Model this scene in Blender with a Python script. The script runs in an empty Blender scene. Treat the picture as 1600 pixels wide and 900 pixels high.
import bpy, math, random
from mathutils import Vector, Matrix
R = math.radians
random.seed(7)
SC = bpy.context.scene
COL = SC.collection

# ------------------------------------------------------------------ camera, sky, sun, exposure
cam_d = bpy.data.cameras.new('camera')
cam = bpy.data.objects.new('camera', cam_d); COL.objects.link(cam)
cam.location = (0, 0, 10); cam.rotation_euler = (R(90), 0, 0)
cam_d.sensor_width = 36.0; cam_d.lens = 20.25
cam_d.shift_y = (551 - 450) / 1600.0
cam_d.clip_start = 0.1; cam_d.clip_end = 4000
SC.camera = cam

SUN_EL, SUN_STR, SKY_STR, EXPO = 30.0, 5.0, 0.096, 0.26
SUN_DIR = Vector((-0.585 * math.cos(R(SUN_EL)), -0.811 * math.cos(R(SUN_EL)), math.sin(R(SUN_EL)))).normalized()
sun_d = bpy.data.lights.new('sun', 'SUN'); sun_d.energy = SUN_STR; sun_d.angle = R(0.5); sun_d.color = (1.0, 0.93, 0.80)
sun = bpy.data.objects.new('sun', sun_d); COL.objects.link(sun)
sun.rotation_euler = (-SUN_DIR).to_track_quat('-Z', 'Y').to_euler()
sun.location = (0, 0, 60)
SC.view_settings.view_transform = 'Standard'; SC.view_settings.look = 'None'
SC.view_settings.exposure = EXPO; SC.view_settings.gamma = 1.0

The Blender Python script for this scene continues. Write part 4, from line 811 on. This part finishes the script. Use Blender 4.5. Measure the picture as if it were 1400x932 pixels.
= = = = = = =
→ **Work instructions**:
Reproduce exactly the lines that run from the start of the records to the line with "COL = SC.collection", both included.

→ **Response**:
Model this scene in Blender with a Python script. The script runs in an empty Blender scene. Treat the picture as 1600 pixels wide and 900 pixels high.
import bpy, math, random
from mathutils import Vector, Matrix
R = math.radians
random.seed(7)
SC = bpy.context.scene
COL = SC.collection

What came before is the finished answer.